Again, it’s stupidly American for me to bring this back to superheroes, but I can’t help seeing the public works as a distant relative to what might be called “superhero architecture.” A random but pertinent example can be taken from an old issue of Strange Tales I pulled from a back-issue bin while assembling notes for this article. Published in 1967, issue #157 has a “Nick Fury, agent of S.H.I.E.L.D.” story written and drawn by Jim Steranko. On one page, Fury incapacitates another dozen henchmen with as much effort as an ordinary schlub might expend on a night of bowling. What is this room? Why is that stairway there — What does it lead to? Why isn’t there at least a railing for the stairs — unless, of course, its actual function is to provide a platform from which to send henchmen hurling dramatically into space? Where is Fury leaping from? That yellow object at bottom left might have been a launching pad, but if Fury is indeed leaping downward, he’s at a completely precarious angle to the floor. It almost looks as though the wall going up behind the staircase is a floor — at any rate it’s impossible to tell exactly where the henchmen at the bottom of the page were standing, since they’re all caught in the throes of violent levitation. There’s no pretense of physical causality or even coherency here — the architecture exists as a purely sculptural element, a design that creates a vortex of contorted space: spatial dynamism for its own sake. It’s a senseless but exciting drawing. (It also explains why HYDRA, the employer of all these dancerly tumbling henchmen, never had any success with world domination — they contracted M.C. Escher as their interior decorator. You can imagine that half the time they were rushing to the torpedo room, they ended up in the lavatory.)

Yokoyama uses off-panel space with a droll brilliance — machines that cut rock or drill into the earth appear from the edges of the panels, needing no plausible leverage or further apparatus to do their work. The mysterious engine that runs these tools is the invisible will of the artist; the drill bits and jackhammers are really extensions of Yokoyama’s pen. The people in these stories have far less presence than the machines — they come at the end of the narratives to make the finishing touches and voice their approval. By the fourth and last “public work,” Yokoyama has moved into a realm of such abstraction that the human element isn’t even present as midwife or observer, a necessary someone that could give the benediction of admiration. We just see triangular slabs of material sweeping through the landscape, being drawn together perhaps by magnetic pull, to form the mouth of a fountain that flows out into the grooves the triangles have cut into the earth. It’s as if nature were an artificial force; or if artifice were able to acquire a force and self-sufficiency that would make it resemble a process of nature.
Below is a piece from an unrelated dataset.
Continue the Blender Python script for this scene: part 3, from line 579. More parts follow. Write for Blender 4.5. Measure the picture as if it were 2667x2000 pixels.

In Combats and Travaux Publics Yokoyama has battled his way through furniture, through books, through the vast catalogs of images of the outside world, through heroism and villainy, through landscape, through ingenuity, through beauty. Even through athletics and hydraulics. At the end of that effort, after the dust has cleared, you take a breath and think: How strange the world, the monuments, the fights we’ve chosen. How strange the choices that preceded us, that have left things this way. And how alluring and exciting that in art, at least — as Yokoyama shows us — we can choose differently.